- EXTRACTED MATERIAL

— begin —

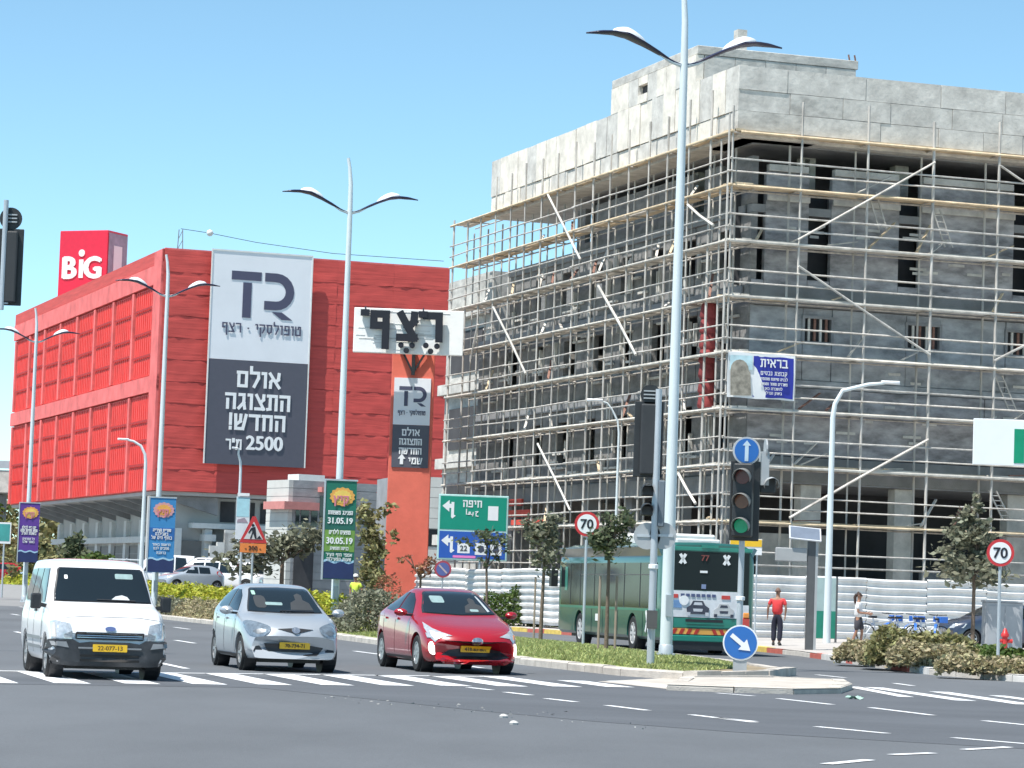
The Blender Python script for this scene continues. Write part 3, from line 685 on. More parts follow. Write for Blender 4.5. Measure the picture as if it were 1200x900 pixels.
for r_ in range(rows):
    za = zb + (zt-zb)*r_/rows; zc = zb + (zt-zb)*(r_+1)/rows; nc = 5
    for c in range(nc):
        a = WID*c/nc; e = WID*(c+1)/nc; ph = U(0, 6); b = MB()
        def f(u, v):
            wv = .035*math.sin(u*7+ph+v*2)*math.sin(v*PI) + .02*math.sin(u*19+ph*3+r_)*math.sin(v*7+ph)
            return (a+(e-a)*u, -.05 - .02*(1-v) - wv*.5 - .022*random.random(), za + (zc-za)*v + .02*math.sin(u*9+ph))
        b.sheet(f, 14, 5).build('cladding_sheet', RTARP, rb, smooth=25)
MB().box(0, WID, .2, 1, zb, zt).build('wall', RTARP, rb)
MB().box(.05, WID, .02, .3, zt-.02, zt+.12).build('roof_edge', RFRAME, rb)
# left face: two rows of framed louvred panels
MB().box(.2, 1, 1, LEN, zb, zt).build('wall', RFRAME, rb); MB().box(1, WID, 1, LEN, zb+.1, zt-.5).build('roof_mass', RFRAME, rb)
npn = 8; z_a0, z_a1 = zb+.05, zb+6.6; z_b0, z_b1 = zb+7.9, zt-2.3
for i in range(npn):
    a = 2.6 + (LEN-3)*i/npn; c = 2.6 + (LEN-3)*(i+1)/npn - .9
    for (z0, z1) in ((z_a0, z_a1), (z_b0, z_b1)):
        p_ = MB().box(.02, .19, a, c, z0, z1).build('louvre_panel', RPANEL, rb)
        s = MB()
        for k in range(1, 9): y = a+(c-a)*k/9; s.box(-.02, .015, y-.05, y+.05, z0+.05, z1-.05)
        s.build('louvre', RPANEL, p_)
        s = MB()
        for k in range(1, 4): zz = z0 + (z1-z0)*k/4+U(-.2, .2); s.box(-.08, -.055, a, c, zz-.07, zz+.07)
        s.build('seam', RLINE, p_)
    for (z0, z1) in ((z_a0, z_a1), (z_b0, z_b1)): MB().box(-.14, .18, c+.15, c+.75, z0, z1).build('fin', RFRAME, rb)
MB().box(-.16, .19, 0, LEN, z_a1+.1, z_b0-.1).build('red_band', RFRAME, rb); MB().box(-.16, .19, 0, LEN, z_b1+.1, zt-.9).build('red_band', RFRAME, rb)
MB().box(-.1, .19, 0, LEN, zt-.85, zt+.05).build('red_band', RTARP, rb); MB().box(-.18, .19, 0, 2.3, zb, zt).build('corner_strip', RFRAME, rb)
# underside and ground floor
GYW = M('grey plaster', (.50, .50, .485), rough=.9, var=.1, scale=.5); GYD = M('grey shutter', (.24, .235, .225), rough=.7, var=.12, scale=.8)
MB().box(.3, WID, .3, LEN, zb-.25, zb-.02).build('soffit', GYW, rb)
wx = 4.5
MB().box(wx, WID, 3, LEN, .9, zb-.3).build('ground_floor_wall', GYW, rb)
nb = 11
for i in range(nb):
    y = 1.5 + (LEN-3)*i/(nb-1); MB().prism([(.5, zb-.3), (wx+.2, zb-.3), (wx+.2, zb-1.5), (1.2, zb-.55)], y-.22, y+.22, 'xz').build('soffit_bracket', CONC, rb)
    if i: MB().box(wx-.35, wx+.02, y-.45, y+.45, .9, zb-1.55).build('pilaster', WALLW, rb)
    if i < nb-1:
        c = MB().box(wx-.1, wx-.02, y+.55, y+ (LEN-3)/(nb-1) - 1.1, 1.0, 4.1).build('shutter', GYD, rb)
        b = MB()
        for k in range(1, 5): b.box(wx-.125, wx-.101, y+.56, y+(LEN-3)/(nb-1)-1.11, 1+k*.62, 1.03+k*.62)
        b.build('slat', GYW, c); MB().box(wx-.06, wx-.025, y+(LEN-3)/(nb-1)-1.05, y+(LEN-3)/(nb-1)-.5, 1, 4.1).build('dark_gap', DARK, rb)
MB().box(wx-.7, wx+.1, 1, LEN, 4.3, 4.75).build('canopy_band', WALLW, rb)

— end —
— begin —

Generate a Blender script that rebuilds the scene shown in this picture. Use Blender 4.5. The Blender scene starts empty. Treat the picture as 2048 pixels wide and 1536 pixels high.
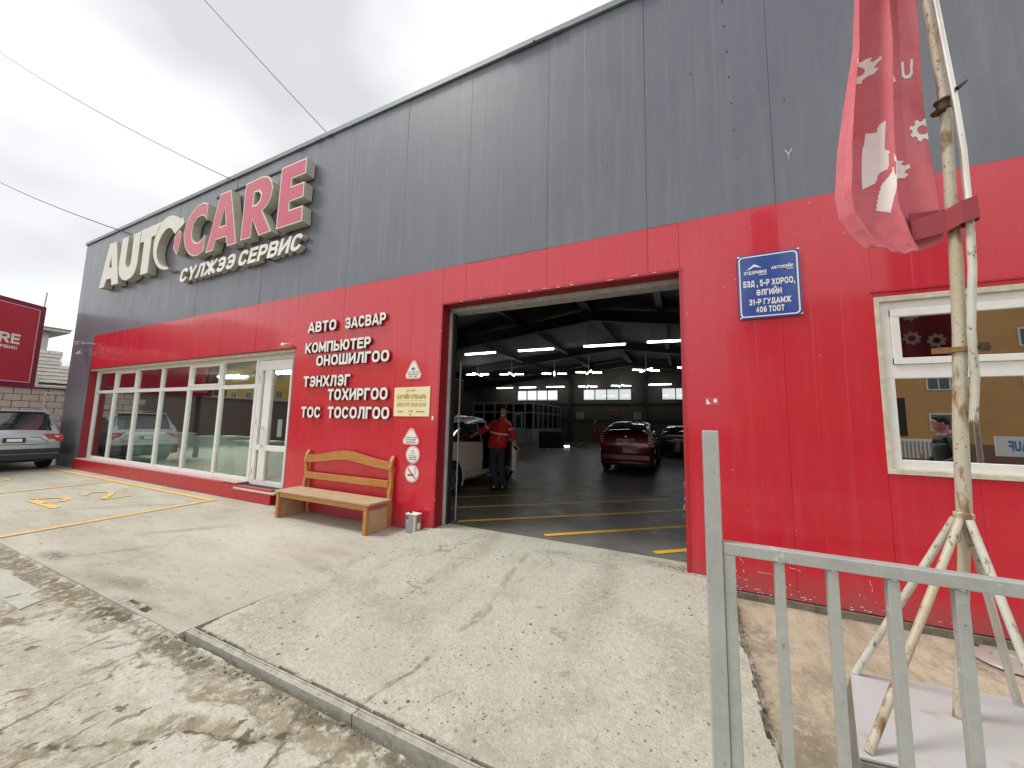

— end —

- TASK REQUIREMENTS
In the entries above, identify every line with the string "Blender".

- TASK ANSWER
The Blender Python script for this scene continues. Write part 3, from line 685 on. More parts follow. Write for Blender 4.5. Measure the picture as if it were 1200x900 pixels.
Generate a Blender script that rebuilds the scene shown in this picture. Use Blender 4.5. The Blender scene starts empty. Treat the picture as 2048 pixels wide and 1536 pixels high.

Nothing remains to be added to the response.